De son côté, Israël dénonçait bien évidemment cette adhésion, qualifiant la décision de "politique et cynique", selon un communiqué du ministère des Affaires étrangères israélien. "La décision palestinienne d’adhérer à la CPI afin d’engager des procédures judiciaires contre Israël est politique, cynique et hypocrite", affirmait ce communiqué.
Le premier ministre israélien, Benjamin Nétanyahou, "ne devrait pas avoir peur […], si Israël a des plaintes [contre les Palestiniens] il devrait les présenter à la CPI", répliquait alors le ministre Ryad al-Malki.
Netanyahou avait accusé le gouvernement palestinien, y incluant le Hamas considéré comme terroriste par Israël, de "manipuler" la Cour.
Exaspérés par des décennies de vaines négociations, sans aucune perspective de voir naître prochainement l'État auquel ils aspirent depuis longtemps, les Palestiniens avaient fait le choix d'internationaliser leur cause.
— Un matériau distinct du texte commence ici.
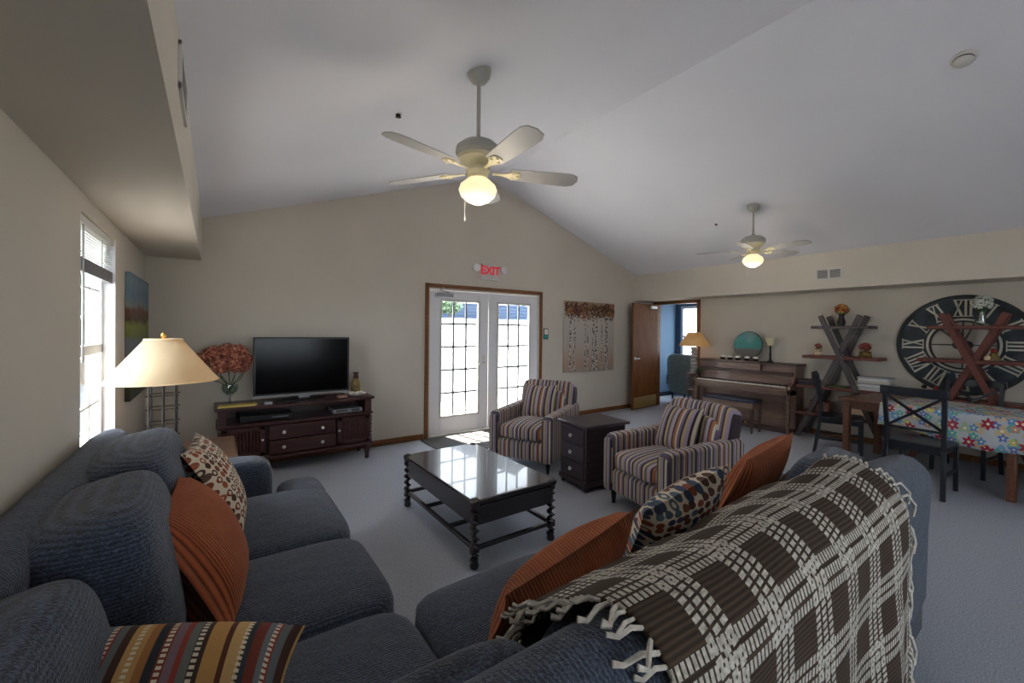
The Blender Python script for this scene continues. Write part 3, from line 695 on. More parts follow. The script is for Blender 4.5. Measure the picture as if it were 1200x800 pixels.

Fin 2014, ils ont décidé de rejoindre la CPI, dont la vocation est de poursuivre les auteurs de génocides, crimes contre l’humanité et crimes de guerre, après avoir vu rejeter par le Conseil de sécurité un projet de résolution mettant fin à l'occupation sous trois ans.
L'Autorité palestinienne avait déjà envoyé à la CPI des documents autorisant le procureur à enquêter sur des crimes présumés commis dans les Territoires palestiniens depuis juin 2014.
L'offensive menée par Israël en juillet-août 2014 contre la bande de Gaza pour faire cesser les tirs de roquettes sur son territoire avait fait près de 2200 morts du côté palestinien et 73 du côté israélien.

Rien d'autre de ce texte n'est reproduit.